**Written instruction**
Keep only the lines from the top of the listing through the one with "struct(m.build('wall_front', M_paint))", and reproduce them unaltered.

**Dataset extract**
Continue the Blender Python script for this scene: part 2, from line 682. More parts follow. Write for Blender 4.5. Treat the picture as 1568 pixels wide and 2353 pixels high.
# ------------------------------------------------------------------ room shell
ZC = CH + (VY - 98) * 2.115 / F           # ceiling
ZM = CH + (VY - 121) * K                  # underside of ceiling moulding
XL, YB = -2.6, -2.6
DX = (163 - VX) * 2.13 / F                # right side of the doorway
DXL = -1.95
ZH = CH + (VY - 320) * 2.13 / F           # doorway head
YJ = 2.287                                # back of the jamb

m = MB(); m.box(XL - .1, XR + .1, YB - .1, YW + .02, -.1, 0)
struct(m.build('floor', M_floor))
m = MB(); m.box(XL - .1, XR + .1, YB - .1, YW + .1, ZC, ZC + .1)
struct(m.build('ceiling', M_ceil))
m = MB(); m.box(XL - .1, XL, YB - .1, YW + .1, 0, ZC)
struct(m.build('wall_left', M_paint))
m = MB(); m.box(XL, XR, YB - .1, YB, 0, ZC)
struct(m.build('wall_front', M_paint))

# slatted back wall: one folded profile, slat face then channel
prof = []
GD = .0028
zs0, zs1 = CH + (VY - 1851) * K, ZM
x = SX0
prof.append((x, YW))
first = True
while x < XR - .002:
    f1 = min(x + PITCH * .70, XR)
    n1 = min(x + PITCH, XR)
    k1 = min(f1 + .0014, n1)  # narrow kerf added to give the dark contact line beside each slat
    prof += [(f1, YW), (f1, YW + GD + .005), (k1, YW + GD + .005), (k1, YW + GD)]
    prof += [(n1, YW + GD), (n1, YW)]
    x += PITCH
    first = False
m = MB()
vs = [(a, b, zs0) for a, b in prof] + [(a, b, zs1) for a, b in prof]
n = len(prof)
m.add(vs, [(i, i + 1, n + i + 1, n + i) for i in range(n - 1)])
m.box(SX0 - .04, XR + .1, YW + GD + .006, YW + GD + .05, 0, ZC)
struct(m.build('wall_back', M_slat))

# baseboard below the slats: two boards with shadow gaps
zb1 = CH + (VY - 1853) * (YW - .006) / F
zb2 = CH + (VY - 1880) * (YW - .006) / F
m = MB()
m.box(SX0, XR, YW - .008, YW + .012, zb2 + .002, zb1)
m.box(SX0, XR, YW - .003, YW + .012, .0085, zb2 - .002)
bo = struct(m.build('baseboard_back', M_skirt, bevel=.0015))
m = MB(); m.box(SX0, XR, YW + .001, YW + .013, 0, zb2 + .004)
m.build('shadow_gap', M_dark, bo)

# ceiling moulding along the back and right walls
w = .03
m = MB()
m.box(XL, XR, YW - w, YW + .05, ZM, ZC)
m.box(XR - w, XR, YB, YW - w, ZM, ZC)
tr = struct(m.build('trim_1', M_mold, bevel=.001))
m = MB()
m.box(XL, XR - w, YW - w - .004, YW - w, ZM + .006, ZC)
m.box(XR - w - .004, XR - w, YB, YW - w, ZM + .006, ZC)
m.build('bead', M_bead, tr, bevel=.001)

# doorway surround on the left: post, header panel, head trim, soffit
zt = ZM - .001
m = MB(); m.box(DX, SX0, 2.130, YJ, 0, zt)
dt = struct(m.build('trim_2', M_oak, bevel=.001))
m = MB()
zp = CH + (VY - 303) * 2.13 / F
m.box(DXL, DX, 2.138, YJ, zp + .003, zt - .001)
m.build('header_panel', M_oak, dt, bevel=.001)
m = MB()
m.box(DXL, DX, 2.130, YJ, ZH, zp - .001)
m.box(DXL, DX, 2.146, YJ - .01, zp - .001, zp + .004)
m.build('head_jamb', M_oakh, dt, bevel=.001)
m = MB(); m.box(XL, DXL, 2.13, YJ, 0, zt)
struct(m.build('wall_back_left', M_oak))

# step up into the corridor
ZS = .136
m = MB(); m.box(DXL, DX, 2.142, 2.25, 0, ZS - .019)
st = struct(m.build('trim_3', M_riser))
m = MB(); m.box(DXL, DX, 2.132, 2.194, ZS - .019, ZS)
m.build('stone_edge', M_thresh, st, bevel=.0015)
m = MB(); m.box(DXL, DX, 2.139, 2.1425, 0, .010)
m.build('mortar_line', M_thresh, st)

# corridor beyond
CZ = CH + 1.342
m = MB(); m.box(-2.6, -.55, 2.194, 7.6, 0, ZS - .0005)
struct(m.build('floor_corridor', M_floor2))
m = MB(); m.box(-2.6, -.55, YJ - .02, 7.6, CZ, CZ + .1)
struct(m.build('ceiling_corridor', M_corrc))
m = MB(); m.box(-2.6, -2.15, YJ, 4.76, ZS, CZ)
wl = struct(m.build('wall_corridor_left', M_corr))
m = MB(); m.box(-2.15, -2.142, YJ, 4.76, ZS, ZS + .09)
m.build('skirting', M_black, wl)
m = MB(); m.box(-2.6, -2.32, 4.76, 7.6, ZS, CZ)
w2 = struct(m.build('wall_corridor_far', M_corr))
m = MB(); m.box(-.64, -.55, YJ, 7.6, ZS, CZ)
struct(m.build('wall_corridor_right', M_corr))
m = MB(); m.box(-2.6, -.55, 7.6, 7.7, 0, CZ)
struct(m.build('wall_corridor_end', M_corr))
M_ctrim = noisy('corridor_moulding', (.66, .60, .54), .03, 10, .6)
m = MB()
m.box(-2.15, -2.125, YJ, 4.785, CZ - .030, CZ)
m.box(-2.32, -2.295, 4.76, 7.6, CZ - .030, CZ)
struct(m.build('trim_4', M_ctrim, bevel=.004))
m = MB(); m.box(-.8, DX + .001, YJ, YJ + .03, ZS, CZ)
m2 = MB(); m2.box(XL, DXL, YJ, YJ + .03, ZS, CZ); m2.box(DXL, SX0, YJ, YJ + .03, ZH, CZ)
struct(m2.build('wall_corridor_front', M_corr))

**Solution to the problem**
Continue the Blender Python script for this scene: part 2, from line 682. More parts follow. Write for Blender 4.5. Treat the picture as 1568 pixels wide and 2353 pixels high.
# ------------------------------------------------------------------ room shell
ZC = CH + (VY - 98) * 2.115 / F           # ceiling
ZM = CH + (VY - 121) * K                  # underside of ceiling moulding
XL, YB = -2.6, -2.6
DX = (163 - VX) * 2.13 / F                # right side of the doorway
DXL = -1.95
ZH = CH + (VY - 320) * 2.13 / F           # doorway head
YJ = 2.287                                # back of the jamb

m = MB(); m.box(XL - .1, XR + .1, YB - .1, YW + .02, -.1, 0)
struct(m.build('floor', M_floor))
m = MB(); m.box(XL - .1, XR + .1, YB - .1, YW + .1, ZC, ZC + .1)
struct(m.build('ceiling', M_ceil))
m = MB(); m.box(XL - .1, XL, YB - .1, YW + .1, 0, ZC)
struct(m.build('wall_left', M_paint))
m = MB(); m.box(XL, XR, YB - .1, YB, 0, ZC)
struct(m.build('wall_front', M_paint))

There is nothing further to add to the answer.